A teoria elaborada por Marx ainda faz sentido.
Será? Ou será somente erscheinen?
Após a aula, o frio da rua, congelante. Caminhar assim, exposta, vivifica. O frio leva a pensar, é o retorno à condição de nefelibata.
Temperar o feijão, antes passar no supermercado. Super mercado... Marx teria pensado esse fenômeno contemporâneo? Óbvio que não. Como poderia? Filósofos não são adivinhos, por mais que aparentem. A aparência não é o real.
O real é o absurdo e o frio. Ou o frio absurdo que temos hoje.
Frio de gelar a alma.
Ainda assim remete a Marx e à lenda do sobretudo, será verdade o que reza a lenda? Será que quando um deles saía, na fria Londres, o outro tinha de ficar em casa? Será esse um dos motivos de Marx ser tão humano? Sentir na própria pele, manter-se próximo do próximo, ser solidário, compartilhar da necessidade do outro, seriam os motivos que colocam junto a Marx a ternura e o calor?
Qual é o verbo para solidariedade? Ele o conjugou todinho.
Esclareceu, denunciou. Renunciou a uma vida diferente, menos difícil, para ter voz. Para produzir. E distribuiu entre todos aquilo que pensou, de modo que a cada um coubesse uma parte e ninguém fosse excluído. Em troca recebeu apoio material, afetivo, intelectual. E precisava. Talvez porque fosse consumido pela responsabilidade da denúncia, que o fazia voltar a produzir, sem desistir, sem se entregar. Tudo entrelaçado, não vale uma denúncia aparente, é preciso examinar o todo, analisá-lo. Parte a parte, um grande quebra-cabeça a ser montado: o mundo e suas relações. Várias cabeças dedicam-se a essa montagem, infelizmente ainda nos faltam peças. Ou cabeças.
As crianças esperando, já é tarde. Quase meio-dia.

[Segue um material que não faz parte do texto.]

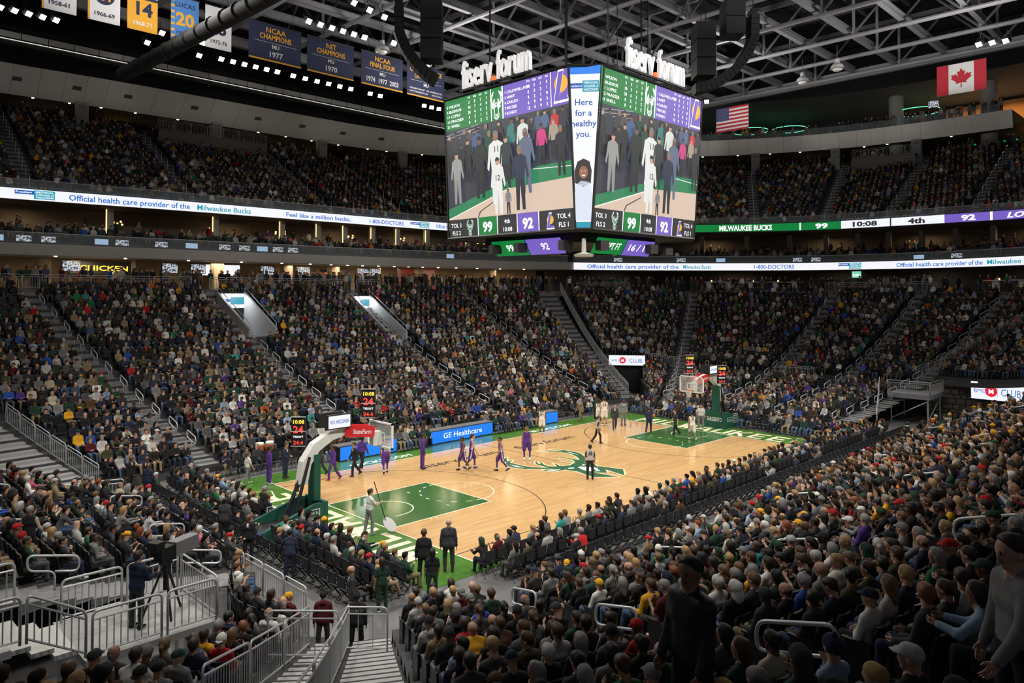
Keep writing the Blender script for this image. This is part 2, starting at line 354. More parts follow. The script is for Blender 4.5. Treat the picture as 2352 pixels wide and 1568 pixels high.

Corre-corre, todos com pressa para fugir do frio. O mesmo frio que um dia, em nosso passado remoto como humanidade, nos juntou em torno da fogueira – ou acolhidos e encolhidos uns nos outros dentro da caverna –, hoje nos distancia.
Todos esperam o ônibus para partir, cada um ao seu destino, cada um com seu cada um.
Ilhas humanas.
O frio sempre nos recorda das necessidades verdadeiras, básicas. Alimentação, proteção, luta contra a natureza (chata essa tal natureza que tenta, constantemente, mostrar que manda), abrigo...
E o super mercado?
Imagine pensar um mercado gigantesco, um grande mercado mundial. Hoje somos, antes não.
Imagine pensar que um dia existiria um lugar onde se reuniriam vários produtos, de diversos modos de produção, quase nunca com valor de troca justo, cuja distribuição é abundante, onde a economia é, em sua aparência, linear. Encontramos em qualquer lugar.
Em sua erscheinnungsform, o supermercado é o paraíso. Em seu modo de aparecer não há exclusão... então por que o velhinho sujo e com frio fica do lado de fora? Por que a criança estende a mão querendo algo? Coisa ridícula! Parece até aquela adivinhação infantil: por que a galinha atravessou a rua? Para chegar ao outro lado, ora!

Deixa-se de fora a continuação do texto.